Science project

Eureka! Volume and the Displacement of Water

Research Questions:

  • What happens when you drop an object into a glass of water?
  • What happens when you drop a larger object into a glass of water?
  • How many of each object can you drop into the glass of water before it overflows?
  • Can you predict how many of each object it will take to make a different glass of water overflow?

Archimedes, upon stepping naked into his bath, famously cried out “Eureka!” when he suddenly understood the correspondence between the volume of water displaced by a submerged object and the volume of the object displacing it.
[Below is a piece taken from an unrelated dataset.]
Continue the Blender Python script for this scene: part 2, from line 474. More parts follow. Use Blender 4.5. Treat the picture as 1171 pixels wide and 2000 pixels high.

This project demonstrates this displacement of water and the correspondence of volumes, and exercises prediction skills.

Materials:

  • Two glasses of the same size and shape
  • Glasses of other sizes and shapes
  • Water
  • A wax pencil to mark the glasses
  • A bunch of pennies
  • A bunch of small rocks, approximately the same size as each other but bigger than a penny
  • Other sinking objects
  • A tray to control spills

Experimental Procedure:

  1. Fill two glasses partway, each with the same amount of water.
  2. Mark the water level on the glasses.
  3. Drop a penny into the first glass. What happens to the water?
  4. Drop a rock into the second glass. What happens to the water?
  5. Drop 10 pennies into the first glass. What happens to the water?
  6. Drop 10 rocks into the second glass. What happens to the water?
  7. Keep dropping pennies and rocks into their respective glasses until the water overflows. How many pennies does it take to make the water overflow? How many rocks?
  8. Fill a different glass partway with water.
  9. Predict how many pennies it will take to make that glass overflow. Predict how many rocks it will take. Test your predictions.
  10. Try this with many different sizes and shapes of glasses and many different (sinking) objects.
  11. Predict how many Object A’s it will take to make the water level rise the same amount as Object B. How do the volumes of Object A and Object B compare to each other?